*WHAT YOU ARE ASKED TO DO:* Set down, please, exactly the lines below that run from the line with "Write the bpy" to the line with "COL = S.collection", both lines included.

- - -

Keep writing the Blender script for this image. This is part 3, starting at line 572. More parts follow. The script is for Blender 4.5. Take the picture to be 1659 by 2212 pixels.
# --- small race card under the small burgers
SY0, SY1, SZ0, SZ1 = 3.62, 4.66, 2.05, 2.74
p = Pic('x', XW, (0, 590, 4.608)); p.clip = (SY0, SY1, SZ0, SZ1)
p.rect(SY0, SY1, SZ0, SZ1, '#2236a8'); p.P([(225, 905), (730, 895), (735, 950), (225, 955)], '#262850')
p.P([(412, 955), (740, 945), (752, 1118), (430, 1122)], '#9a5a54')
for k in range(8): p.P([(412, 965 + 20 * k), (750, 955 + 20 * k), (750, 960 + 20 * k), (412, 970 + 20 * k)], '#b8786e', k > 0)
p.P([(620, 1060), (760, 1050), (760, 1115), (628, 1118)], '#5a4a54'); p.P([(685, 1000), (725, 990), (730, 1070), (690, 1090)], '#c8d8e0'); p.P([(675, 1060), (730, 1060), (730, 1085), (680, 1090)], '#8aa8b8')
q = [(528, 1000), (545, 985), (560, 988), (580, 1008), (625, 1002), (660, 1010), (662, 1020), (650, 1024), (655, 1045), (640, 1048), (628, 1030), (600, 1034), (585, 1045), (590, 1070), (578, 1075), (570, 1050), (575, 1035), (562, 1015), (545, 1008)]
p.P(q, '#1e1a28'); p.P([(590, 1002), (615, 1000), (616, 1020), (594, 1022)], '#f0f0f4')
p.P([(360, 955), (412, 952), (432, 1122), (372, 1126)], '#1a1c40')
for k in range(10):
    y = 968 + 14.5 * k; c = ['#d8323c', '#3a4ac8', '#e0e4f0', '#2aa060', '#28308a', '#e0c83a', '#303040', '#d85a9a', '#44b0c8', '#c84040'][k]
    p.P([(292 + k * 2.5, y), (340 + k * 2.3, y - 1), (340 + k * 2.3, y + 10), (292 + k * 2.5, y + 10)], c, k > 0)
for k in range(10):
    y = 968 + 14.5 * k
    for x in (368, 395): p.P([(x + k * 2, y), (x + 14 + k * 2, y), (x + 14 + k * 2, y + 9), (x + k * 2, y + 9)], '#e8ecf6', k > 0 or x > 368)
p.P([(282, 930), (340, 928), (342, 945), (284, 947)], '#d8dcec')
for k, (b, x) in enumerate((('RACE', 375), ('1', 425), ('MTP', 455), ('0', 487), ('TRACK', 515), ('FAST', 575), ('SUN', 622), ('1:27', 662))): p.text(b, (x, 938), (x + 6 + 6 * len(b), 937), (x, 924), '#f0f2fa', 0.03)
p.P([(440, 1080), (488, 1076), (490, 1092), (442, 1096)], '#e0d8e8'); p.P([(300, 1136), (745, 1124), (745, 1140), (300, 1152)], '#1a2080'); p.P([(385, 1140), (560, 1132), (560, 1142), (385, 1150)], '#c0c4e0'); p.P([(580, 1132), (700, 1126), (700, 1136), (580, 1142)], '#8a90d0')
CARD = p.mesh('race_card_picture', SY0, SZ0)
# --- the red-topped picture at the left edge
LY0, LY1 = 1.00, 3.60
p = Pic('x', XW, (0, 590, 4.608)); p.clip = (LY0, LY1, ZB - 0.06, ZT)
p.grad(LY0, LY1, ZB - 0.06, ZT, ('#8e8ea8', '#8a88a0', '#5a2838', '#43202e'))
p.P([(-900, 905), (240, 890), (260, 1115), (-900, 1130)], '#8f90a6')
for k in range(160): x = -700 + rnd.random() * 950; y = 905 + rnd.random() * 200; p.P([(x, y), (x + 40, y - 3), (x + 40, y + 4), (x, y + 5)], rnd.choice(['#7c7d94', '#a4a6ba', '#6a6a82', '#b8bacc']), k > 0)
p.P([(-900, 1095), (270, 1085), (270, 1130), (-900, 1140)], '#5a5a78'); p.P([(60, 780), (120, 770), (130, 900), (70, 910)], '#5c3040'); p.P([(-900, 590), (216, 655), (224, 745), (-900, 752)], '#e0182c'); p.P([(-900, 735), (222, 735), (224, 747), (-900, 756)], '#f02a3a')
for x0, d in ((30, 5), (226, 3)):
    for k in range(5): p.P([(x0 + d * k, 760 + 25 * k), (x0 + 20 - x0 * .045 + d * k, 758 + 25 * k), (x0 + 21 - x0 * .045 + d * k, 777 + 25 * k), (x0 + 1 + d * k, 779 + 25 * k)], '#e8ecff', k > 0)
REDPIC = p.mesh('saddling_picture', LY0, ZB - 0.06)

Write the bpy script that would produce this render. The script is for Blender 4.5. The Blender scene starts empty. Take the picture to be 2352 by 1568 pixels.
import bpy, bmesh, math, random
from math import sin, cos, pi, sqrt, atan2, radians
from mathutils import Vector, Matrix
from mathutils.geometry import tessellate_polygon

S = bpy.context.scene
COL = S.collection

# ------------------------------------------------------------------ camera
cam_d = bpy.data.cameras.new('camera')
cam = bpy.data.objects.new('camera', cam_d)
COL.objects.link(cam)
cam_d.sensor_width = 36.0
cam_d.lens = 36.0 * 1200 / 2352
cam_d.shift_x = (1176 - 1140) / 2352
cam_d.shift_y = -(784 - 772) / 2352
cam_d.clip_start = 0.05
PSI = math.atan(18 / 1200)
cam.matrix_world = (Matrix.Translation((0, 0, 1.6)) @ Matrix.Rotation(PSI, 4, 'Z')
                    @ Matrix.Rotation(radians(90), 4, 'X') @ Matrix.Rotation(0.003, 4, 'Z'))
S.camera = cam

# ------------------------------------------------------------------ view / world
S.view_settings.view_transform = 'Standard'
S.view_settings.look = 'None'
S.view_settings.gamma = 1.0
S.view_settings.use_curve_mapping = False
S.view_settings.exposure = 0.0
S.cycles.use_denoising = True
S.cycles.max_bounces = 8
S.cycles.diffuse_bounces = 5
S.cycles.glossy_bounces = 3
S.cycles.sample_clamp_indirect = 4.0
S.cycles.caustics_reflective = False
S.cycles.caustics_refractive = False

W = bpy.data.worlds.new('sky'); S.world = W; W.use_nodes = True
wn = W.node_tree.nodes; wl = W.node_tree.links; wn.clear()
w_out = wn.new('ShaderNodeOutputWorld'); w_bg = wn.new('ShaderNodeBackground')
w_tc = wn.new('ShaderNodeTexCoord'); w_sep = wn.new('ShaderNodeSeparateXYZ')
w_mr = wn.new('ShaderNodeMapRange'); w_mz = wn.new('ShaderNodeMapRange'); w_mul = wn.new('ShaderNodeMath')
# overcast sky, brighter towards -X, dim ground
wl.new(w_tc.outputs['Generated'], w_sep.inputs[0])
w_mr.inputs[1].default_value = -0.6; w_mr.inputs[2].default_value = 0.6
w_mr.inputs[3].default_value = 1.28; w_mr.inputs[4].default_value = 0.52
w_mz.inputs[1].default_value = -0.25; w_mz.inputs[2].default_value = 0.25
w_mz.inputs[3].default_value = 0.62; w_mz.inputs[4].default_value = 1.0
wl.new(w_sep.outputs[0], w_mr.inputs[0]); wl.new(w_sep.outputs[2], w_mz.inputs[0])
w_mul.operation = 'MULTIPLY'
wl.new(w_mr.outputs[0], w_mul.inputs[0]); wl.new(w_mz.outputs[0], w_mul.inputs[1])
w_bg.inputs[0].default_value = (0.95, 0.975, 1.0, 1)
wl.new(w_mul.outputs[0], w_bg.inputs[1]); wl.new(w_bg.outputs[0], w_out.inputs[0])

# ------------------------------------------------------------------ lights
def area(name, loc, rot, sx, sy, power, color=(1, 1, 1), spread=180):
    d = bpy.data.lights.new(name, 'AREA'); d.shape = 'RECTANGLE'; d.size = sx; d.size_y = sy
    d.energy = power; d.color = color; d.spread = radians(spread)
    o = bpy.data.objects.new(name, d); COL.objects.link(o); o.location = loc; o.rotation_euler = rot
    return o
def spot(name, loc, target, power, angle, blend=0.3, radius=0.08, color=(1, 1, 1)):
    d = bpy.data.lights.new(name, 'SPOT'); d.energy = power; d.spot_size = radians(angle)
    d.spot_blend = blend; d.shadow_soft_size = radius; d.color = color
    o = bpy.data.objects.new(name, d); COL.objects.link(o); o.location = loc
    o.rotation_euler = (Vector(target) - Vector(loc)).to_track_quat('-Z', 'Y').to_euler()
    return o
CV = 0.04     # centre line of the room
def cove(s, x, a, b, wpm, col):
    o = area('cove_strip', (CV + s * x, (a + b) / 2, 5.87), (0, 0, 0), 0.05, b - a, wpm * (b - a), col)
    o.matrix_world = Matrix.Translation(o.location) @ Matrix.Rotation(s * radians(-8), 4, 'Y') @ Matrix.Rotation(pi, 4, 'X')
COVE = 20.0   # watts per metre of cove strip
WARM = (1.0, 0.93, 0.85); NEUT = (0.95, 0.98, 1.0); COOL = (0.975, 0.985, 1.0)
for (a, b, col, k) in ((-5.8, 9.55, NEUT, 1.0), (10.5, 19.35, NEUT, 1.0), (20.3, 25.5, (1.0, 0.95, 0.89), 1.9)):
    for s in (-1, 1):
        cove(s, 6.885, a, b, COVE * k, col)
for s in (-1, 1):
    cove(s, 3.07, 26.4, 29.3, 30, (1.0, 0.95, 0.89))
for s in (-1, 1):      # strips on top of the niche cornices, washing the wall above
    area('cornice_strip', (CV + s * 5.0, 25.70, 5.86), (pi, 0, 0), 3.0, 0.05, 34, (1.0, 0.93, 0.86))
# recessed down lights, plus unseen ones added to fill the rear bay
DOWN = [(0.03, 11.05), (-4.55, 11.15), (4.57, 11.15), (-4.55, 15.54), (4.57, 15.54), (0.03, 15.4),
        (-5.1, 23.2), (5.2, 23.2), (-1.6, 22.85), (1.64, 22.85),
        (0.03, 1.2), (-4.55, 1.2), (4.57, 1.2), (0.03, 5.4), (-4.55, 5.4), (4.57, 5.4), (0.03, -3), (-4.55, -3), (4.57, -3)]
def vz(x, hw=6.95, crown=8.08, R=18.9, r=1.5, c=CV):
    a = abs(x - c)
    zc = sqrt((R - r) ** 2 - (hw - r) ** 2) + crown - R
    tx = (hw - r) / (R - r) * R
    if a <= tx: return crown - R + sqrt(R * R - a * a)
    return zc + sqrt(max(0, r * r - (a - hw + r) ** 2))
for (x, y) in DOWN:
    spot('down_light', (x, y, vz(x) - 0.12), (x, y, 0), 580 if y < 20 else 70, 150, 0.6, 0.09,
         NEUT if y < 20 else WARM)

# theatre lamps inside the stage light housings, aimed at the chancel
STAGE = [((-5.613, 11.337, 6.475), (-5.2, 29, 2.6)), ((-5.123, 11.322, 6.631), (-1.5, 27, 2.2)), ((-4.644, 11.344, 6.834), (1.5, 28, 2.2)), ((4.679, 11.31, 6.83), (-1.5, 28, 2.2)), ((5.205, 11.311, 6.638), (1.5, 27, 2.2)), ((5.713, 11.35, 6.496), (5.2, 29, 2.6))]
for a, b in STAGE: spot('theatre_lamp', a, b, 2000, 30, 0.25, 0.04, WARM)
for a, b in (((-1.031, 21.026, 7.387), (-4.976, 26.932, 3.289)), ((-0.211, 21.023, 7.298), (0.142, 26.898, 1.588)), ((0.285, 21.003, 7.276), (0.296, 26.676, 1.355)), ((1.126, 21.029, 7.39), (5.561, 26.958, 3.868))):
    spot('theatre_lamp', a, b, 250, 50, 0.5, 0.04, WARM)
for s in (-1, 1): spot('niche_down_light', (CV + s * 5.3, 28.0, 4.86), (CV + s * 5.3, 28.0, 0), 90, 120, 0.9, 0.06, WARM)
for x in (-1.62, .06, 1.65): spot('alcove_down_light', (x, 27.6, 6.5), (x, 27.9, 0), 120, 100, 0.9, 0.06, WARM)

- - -

*SOLUTION:*
Write the bpy script that would produce this render. The script is for Blender 4.5. The Blender scene starts empty. Take the picture to be 2352 by 1568 pixels.
import bpy, bmesh, math, random
from math import sin, cos, pi, sqrt, atan2, radians
from mathutils import Vector, Matrix
from mathutils.geometry import tessellate_polygon

S = bpy.context.scene
COL = S.collection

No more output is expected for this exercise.